Die Eskalation in der Hütte erreicht in ihrer Unannehmlichkeit fast das Level der quälend langen Vergewaltigungs-Szene in Meir Zarchis I Spit On Your Grave. Nicht der körperliche, aber der emotionale Schmerz, den Clare hier erfährt, fährt auch dem Zuschauer in die Glieder und ließ den hier erzeugten Schrecken für mich zu einer der unerquicklichsten Film-Erfahrungen der letzten Zeit werden. Nachdem Kents Protagonisten das für diese schlimmstmögliche widerfährt, setzt der Film zu einem quälenden Gang zur Katharsis über, in dem er Clare und Billy aufeinandertreffen lässt. Der Ureinwohner ist für die von Rache getriebene Frau zunächst Mittel zum Zweck. Er soll sie durch den unwirtlichen Busch Tasmaniens und auf die Spur ihres Peinigers führen, welcher mit ihm unterstellten Offizieren auf dem Weg in die nächstgrößere Stadt ist, um dort einen neuen Posten anzutreten. Ungeschönt blickt Kent auf das in den 1820ern vorherrschende Gedankengut und lässt aus dem Opfer Clare offen Vorurteile und rassistischen Dünkel treten. Der Film macht es einem schwer, weiterhin Mitleid mit der jungen Frau zu empfinden, wenn sie, obwohl sie wie ihr Führer ebenfalls in der damaligen Gesellschaft ein Außenseiter ist, offen ihren Rassismus zur Schau stellt. Der Aborigine ist für sie sehr viel weniger Wert als ihr geliebtes Pferd, das sie mit sich führt.

Kilometer um Kilometer nähert sich das zeitgleich gleiche und wiederum ungleiche Paar langsam an und erfährt vom Schicksal des jeweils anderen. Hätte man in der ehemaligen Traumfabrik die Gelegenheit ergriffen und noch eine dezente Love-Story in den Plot geklimpert, verzichtet Kent in ihrer Geschichte auf allzu große Sentimentalitäten.

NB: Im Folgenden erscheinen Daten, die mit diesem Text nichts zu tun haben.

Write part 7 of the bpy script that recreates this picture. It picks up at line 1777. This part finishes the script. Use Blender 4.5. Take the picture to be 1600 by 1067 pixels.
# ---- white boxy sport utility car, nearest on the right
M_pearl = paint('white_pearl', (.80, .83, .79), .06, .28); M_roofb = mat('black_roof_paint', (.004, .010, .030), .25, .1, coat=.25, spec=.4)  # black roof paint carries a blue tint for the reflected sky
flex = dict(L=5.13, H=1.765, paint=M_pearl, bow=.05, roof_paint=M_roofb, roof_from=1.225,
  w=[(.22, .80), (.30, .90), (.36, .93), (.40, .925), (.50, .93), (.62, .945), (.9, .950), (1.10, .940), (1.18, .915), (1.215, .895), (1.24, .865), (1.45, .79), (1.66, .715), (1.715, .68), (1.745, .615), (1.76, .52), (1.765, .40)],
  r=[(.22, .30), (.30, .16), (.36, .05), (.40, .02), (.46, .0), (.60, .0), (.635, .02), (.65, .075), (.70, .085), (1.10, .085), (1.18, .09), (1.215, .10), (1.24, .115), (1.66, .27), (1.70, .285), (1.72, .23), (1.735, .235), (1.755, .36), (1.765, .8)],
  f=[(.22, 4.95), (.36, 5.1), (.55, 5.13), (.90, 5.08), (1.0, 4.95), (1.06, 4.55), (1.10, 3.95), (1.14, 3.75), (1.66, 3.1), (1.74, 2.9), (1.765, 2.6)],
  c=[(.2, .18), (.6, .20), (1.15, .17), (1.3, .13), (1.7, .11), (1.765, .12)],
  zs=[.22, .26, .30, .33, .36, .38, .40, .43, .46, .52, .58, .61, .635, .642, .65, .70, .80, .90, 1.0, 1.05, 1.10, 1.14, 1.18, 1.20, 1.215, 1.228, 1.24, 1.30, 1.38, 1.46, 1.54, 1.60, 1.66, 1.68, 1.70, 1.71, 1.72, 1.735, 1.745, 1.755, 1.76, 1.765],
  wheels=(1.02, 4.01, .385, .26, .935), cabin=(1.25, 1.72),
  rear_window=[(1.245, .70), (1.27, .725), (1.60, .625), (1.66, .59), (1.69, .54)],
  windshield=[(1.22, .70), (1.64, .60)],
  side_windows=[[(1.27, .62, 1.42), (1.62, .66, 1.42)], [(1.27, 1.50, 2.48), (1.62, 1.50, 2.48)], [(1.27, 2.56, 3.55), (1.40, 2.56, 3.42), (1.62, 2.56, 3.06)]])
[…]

Billy und Clare lernen einander zu verstehen und sich schätzen und manche Blicke, die man sich gegenseitig im schützenden Dunkel einer zweckmäßigen Unterkunft zuwirft, könnten als langsam erwachende, tiefere Zuneigung verstanden werden. In der Zeit, in der The Nightingale spielt, ist für sowas kein Platz. Mehr ist der Film ein Fenster, das seine Regisseurin geöffnet hat und uns zeigt, dass die darin geschilderten Themen bedauernswerter Weise zeitlos sind. Inmitten der verregneten, schmutzigen und verwilderten Umgebung des für paradiesische Postkarten-Motive prädestinierten Tasmaniens kämpfen die beiden Misfits Clare und Billy für ein kleines bisschen Gerechtigkeit und ihren inneren Seelenfrieden. 

Die sich in beiden Protagonisten aufstauende Wut über ihr Schicksal, das einige Parallelen aufweist, ist Motivation für deren weitere Handlungen und roter Faden in Kents Rache-Mär. Anlass dafür bieten Hawkins und seine Untergebenen auf ihrer Reise über das australische Eiland zu Genüge. Manipulation, Misshandlung, Ausbeutung: Kent breitet den Schrecken der Kolonialisierung durch weiße Männer weit vor dem Zuschauer aus, in dem zwei unterschiedliche und doch gleiche Menschen von einem kleinen Stück Freiheit träumen. Eingeengt im Klassendenken der damaligen Gesellschaft manifestiert sich dies im zunächst ungewöhnlich erscheinenden Bildformat von 1,37:1. Das vermeintlich weite Land des fünften Kontinents verkommt dadurch zur beengenden Hölle, welche mit ihren Schrecken die Hauptfiguren des Films aneinanderschweißt. The Nightingale verkommt hierbei nie zum bloßen Historien-Rape and Revenge-Film, der nicht als bloße Verfilmung einer Hass-Schrift über die Schreckensherrschaft der Gründungsväter einer gemessen an den Abstammungen eigentlich bunten und vielfältigen Nation ist. Mehr ist der Film ein aufwühlendes und mitreißendes Kammerspiel inmitten einer beengten Welt, die in ihrem einfachen Schwarz-Weiß-Denken keine Abstufungen und Offenheit zuließ. Intensiv gespielt und umgesetzt ist Kents Film ein in seiner Tonalität grobes Drama, das mit einem Fuß im Genre-Kino für Standfestigkeit sorgt und für mich ein erstes größeres Ausrufezeichen des Filmjahrs ist.